Con esta simple regla de presunción de inocencia debería bastarnos para posicionarnos automáticamente en contra del ataque a civiles sin necesidad de investigar más. Pero si  aun así tenemos la curiosidad de entender algún aspecto concreto sobre la responsabilidad de civiles en Palestina-Israel –estudiarlo a fondo requeriría una verdadera investigación– es importante entender la noción de responsabilidad remota, más conocida en relación con el efecto mariposa, ilustrado con el conocido ejemplo de cómo el movimiento de alas de una mariposa en Brasil puede contribuir a provocar un tornado en Sri Lanka. O en otras palabras, todo contribuye a todo, pero a nadie que haya sufrido el tornado en Sri Lanka se le ocurre coger un avión e ir a matar a la mariposa brasileña, porque entiende que su responsabilidad es demasiado remota como para considerarla una responsabilidad real. De modo similar, podría argumentarse una responsabilidad indirecta de los civiles palestinos o israelíes sobre las acciones de Hamás o las del Gobierno de Israel, pero es demasiado remota como para considerarla una responsabilidad directa que merezca la muerte.

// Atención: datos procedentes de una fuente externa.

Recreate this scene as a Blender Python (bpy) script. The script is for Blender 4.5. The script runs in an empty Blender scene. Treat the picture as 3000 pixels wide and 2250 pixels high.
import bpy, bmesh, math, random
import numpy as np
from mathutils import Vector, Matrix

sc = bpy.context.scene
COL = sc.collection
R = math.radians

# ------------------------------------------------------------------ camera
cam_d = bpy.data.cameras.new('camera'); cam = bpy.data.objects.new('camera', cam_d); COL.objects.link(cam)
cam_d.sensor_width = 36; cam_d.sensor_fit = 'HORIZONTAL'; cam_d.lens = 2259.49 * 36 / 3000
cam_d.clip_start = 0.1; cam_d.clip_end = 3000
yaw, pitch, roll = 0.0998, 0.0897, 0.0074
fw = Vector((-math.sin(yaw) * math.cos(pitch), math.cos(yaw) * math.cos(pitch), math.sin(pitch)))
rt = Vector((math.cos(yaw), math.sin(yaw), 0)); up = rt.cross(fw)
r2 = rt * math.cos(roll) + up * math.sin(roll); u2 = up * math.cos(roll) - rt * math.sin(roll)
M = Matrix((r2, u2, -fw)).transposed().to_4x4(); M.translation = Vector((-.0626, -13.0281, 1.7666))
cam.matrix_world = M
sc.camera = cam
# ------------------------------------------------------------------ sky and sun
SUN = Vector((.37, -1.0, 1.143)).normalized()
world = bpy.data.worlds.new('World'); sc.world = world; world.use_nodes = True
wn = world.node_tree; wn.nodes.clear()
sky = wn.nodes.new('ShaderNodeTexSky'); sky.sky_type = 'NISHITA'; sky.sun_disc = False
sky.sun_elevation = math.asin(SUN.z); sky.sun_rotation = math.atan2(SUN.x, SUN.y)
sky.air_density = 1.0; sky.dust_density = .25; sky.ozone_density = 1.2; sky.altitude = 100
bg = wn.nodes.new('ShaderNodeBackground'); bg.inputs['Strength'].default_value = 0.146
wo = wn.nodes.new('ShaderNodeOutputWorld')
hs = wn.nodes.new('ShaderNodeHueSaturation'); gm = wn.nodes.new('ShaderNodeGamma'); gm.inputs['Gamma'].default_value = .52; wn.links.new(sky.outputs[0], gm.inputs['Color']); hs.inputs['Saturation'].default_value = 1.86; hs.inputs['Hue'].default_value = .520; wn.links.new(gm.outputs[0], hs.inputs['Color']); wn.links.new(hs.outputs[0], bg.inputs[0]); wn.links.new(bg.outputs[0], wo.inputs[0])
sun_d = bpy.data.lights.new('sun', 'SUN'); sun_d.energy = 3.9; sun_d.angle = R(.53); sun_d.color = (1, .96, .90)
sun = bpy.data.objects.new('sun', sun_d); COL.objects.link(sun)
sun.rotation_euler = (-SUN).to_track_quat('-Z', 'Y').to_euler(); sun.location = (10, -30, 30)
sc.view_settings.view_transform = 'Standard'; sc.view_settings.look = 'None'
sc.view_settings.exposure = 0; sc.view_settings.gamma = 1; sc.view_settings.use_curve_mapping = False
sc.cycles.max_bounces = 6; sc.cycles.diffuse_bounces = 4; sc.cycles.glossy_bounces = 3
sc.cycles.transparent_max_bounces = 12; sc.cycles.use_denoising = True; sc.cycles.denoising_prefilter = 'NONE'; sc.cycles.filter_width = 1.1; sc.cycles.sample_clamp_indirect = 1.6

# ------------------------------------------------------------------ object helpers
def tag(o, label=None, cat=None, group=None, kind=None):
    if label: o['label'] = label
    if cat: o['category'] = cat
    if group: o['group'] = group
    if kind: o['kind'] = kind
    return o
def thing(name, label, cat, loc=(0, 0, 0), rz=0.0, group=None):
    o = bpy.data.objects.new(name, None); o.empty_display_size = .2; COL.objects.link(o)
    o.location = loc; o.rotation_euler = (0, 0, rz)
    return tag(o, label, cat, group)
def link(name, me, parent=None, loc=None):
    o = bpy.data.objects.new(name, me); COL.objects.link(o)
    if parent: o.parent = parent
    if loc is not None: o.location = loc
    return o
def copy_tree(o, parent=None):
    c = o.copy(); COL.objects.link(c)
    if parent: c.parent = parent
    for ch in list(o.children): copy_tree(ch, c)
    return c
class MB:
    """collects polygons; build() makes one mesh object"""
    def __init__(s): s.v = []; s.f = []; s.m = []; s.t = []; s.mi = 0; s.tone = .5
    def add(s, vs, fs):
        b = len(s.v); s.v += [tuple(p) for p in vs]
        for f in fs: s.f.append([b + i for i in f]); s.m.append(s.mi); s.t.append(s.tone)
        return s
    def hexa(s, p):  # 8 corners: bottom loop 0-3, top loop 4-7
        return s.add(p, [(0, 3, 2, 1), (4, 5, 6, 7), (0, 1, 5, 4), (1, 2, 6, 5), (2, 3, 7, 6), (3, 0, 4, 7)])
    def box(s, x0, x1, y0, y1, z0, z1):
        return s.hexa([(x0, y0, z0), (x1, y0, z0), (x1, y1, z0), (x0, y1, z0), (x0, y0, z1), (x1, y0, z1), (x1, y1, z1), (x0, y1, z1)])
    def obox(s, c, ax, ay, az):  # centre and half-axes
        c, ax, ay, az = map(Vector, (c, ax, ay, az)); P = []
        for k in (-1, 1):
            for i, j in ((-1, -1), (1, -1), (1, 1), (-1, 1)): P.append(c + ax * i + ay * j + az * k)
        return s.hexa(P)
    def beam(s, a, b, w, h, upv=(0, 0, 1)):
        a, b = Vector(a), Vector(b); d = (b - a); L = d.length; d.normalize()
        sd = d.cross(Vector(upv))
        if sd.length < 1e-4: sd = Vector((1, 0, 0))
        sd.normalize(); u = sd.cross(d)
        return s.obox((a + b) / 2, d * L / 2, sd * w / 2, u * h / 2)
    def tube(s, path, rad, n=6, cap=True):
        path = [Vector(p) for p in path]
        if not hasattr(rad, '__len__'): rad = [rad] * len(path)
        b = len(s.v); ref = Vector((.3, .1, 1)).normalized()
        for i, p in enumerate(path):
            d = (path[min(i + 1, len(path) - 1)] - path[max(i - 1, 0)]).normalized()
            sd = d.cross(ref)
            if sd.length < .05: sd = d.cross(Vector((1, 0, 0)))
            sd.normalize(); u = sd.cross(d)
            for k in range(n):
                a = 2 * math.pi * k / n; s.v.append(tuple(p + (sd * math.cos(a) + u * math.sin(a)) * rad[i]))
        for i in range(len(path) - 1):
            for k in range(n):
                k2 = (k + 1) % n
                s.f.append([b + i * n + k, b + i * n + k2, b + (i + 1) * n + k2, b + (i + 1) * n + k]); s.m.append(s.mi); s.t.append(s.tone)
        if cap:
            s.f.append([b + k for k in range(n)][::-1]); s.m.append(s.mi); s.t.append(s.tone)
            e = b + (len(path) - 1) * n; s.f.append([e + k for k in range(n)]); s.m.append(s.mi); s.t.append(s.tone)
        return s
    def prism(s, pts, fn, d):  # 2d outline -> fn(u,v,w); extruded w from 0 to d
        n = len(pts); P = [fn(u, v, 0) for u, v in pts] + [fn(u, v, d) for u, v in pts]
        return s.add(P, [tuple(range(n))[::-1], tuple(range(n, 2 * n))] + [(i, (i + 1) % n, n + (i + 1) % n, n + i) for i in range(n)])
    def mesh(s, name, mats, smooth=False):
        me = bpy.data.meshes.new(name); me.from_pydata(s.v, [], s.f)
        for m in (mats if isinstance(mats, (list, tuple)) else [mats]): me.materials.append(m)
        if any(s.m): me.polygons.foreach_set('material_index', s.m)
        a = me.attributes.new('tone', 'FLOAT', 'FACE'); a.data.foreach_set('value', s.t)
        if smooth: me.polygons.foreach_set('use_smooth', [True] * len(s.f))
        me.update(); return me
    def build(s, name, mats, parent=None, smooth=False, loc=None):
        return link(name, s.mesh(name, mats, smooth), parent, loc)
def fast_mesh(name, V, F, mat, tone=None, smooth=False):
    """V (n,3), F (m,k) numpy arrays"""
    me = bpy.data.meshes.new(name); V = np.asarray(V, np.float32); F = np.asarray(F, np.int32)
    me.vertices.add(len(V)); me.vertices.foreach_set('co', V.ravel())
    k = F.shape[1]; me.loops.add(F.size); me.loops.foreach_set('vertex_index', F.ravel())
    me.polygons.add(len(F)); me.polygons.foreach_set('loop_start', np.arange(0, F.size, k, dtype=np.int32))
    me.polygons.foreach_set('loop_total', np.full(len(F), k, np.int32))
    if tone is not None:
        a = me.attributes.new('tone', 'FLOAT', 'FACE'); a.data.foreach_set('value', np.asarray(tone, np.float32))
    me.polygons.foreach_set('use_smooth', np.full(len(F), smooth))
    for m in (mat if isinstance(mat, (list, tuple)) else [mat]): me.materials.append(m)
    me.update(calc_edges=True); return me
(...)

A modo de conclusión, debemos ser conscientes de que los derechos humanos no solo se violan en lugares lejanos, sino que los violamos también nosotros cuando vemos lo que ocurre y callamos. A diferencia de ellos, cegados por la ira de la guerra, nosotros tenemos la oportunidad de recapacitar con serenidad. Y una reflexión detenida nos muestra no solo la inmoralidad sino las graves consecuencias del ataque a civiles para las dos partes en conflicto y para el resto del mundo, recordándonos la importancia de condenar el ataque a civiles siempre, rotundamente y lo haga quien lo haga.